From record-high gold prices to the stunning growth in renewables driving demand for minerals and the global transition to NetZero, the mining industry is in an era of intense reinvention and disruption.
By Shabir Ahmed, SAP Africa
Africa’s mining sector isn’t spared this volatility. The continent has more than half of the world’s reserves of platinum group metals and diamonds and nearly half of manganese and cobalt reserves, both critical elements in the batteries powering the global transition to cleaner energy.
In the current business environment, mining companies are under intense pressure to increase efficiencies, reduce costs and boost productivity.
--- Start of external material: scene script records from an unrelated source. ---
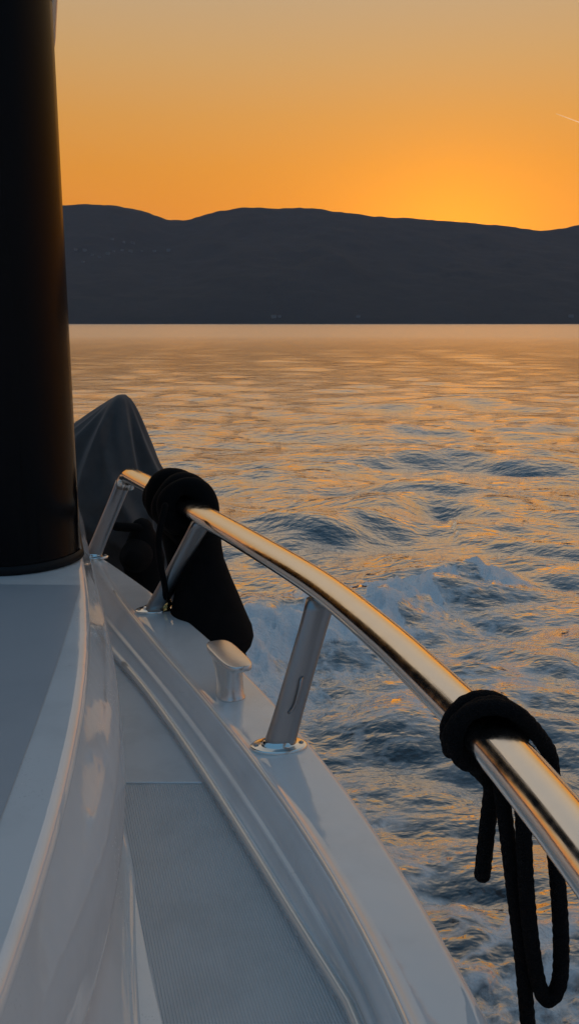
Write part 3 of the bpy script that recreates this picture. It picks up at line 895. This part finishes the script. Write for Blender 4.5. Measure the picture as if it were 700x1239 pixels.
base = nt.mixc(nt.maprange(caz, -.35, .88, 0, 1, True), away, sunside)
azd = nt.math('MULTIPLY', nt.math('ARCCOSINE', nt.math('MINIMUM', nt.math('MAXIMUM', caz, -1), 1)), 180/math.pi)
def gauss(v, w_): return nt.math('EXPONENT', nt.math('MULTIPLY', nt.math('POWER', nt.math('ABSOLUTE', nt.math('DIVIDE', v, w_)), 1.7), -1))
eld = nt.math('MAXIMUM', nt.math('SUBTRACT', el, 4.5), 0)
glow1 = nt.math('MULTIPLY', gauss(azd, 15), gauss(eld, 5.2))
glow2 = nt.math('MULTIPLY', gauss(azd, 6), gauss(eld, 3.6))
base = nt.mixc(nt.math('MULTIPLY', glow1, .65), base, (.95,.30,.002))
base = nt.mixc(nt.math('MULTIPLY', glow2, .97), base, (1.4,.475,.002))
col = nt.mixc(1.0, nt.mixc(1.0, base, (SKY_GAIN,)*3, 'MULTIPLY'), nt.mixc(1.0, sky.outputs[0], (.012,)*3, 'MULTIPLY'), 'ADD')
nt.link(col, bg.inputs['Color']); bg.inputs['Strength'].default_value = 1.0
ld = bpy.data.lights.new('sun', 'SUN'); ld.energy = 5.0; ld.angle = R(.5); ld.color = (1,.62,.30)
lo = bpy.data.objects.new('sun', ld); C.objects.link(lo)
sd = Vector((math.sin(SUN_AZ)*math.cos(SUN_EL), math.cos(SUN_AZ)*math.cos(SUN_EL), math.sin(SUN_EL)))
lo.rotation_euler = sd.to_track_quat('Z', 'Y').to_euler()

# ------------------------------------------------------------------ camera and settings
cd = bpy.data.cameras.new('camera'); cam = bpy.data.objects.new('camera', cd); C.objects.link(cam)
cam.location = (0, 0, CAMZ); cam.rotation_euler = (R(90)-PITCH, 0, 0)
cd.sensor_fit = 'VERTICAL'; cd.angle = R(60); cd.clip_start = .03; cd.clip_end = 60000
S = bpy.context.scene; S.camera = cam
S.render.engine = 'CYCLES'; S.cycles.use_denoising = True
S.cycles.max_bounces = 8; S.cycles.volume_bounces = 0
S.view_settings.view_transform = 'Standard'; S.view_settings.look = 'None'; S.view_settings.exposure = 0; S.view_settings.gamma = 1
S.render.resolution_x = 578; S.render.resolution_y = 1024
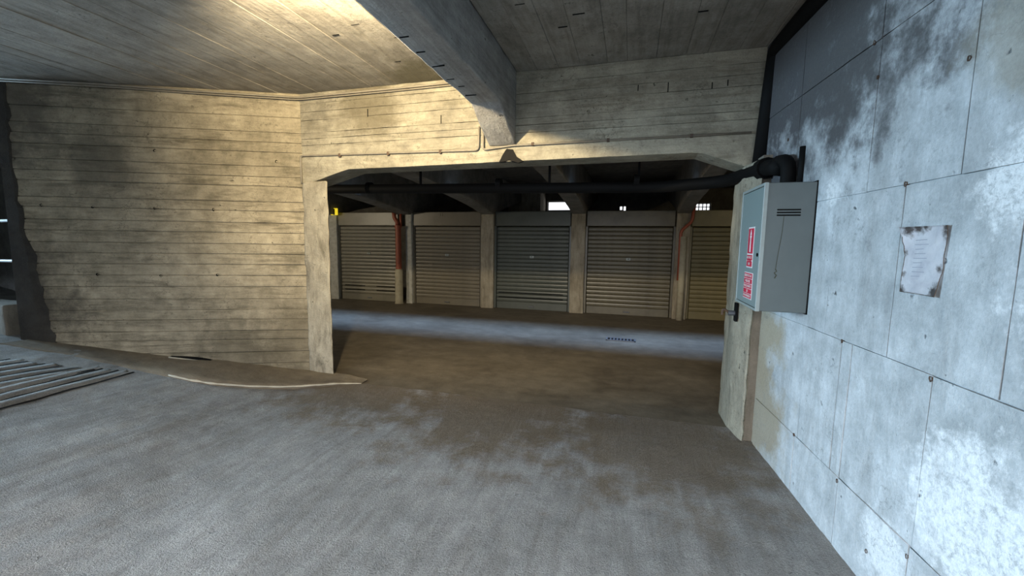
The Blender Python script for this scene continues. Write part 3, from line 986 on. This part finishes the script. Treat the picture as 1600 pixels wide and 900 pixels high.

Autonomous technologies have ushered in a broad range of economic benefits for the mining industry over the past decade. By leveraging automation to perform more hazardous tasks, mining companies have minimised worker exposure to dangerous conditions and bolstered overall safety standards within their operations.
The emergence of digital technologies such as machine learning and artificial intelligence (AI) has introduced new gains in efficiency and productivity. One market estimate predicts that investment into AI by the mining sector will reach $7.264 billion by 2033, driven by a compound annual growth rate of 22.7%.
While it’s undeniable that AI holds immense promise for the mining industry, the introduction of any new technology is typically accompanied by several ethical dilemmas.
In the mining context, fears around AI range from the displacement of human labour by automation to the increased surveillance compromising data privacy and encroachments on autonomous decision-making.
One of the biggest fears of AI’s impact in the mining sector relates to the potential of the technology to displace workers by automating their job roles and essentially making them redundant.
In the African context, job fears will remain, specifically considering the important historical role the sector plays in employment creation, especially in markets such as South Africa.
There are also concerns over explainability, that is, how AI decisions can be explained in a way that makes sense to human workers. For example, if AI is used in surveillance at mining sites to improve safety and security, questions may arise over how the algorithm determines which actions can be considered to be safety or security incidents.
While AI has the potential to improve efficiency and safety in mining, its deployment introduces new risks that must be carefully managed. Mining companies, technology developers, and regulatory authorities must collaborate to establish robust safety protocols, provide comprehensive training, and establish clear lines of accountability to mitigate the risks associated with AI use in mining operations.
Despite the concerns, AI will unquestionably play a leading role in the mining sector’s success in the coming years. AI lends itself to a myriad of applications across the mining value chain, including:
1 Exploration
AI-driven prospecting mapping models are emerging that analyse geological, geochemical and geophysical data sets to pinpoint promising areas for mineral exploration. By amalgamating diverse data sources, these AI models can enhance the successful discovery of promising resource deposits.
2 Geotechnical monitoring
Geotechnical monitoring and analysis are crucial to ensure ground and infrastructure stability at mining operations. Here, AI can be integrated with sensor networks to detect early signs of instability or failure, while predictive models can forecast ground behaviour and assess potential hazards. AI can also be applied to create detailed simulations of rock masses that can help guide the design of tunnels, underground layouts, and slope stability.
3 Mine planning and optimisation
AI technologies enable dynamic, datadriven decision-making to optimise mine plans and production schedules. Mining operations can leverage AI to predict performance under various conditions, helping decision-makers identify optimal productivity strategies while minimising costs. Predictive maintenance systems can also optimise the performance of mining equipment, reducing downtime and improving overall operational efficiency.
4 Supply chain management
AI’s benefits extend beyond mining sites to improve supply chain management. Predictive inventory management leverages AI for a variety of tasks, including reducing inventory planning time, minimising costs, optimising repair schedules, and determining the optimal times for reorders.
By using techniques such as time-series analysis and probabilistic modelling, mines can gain real-time visibility over their supply chain. This can help mining operations optimise their logistics operations, including transportation routes and distribution networks.
AI is a transformative force in the mining industry, introducing a broad range of innovative applications to solving complex challenges across various facets of modern mining operations. By embracing AI-driven innovation and collaboration, mining companies can pave the way for a more efficient, sustainable and responsible mining future.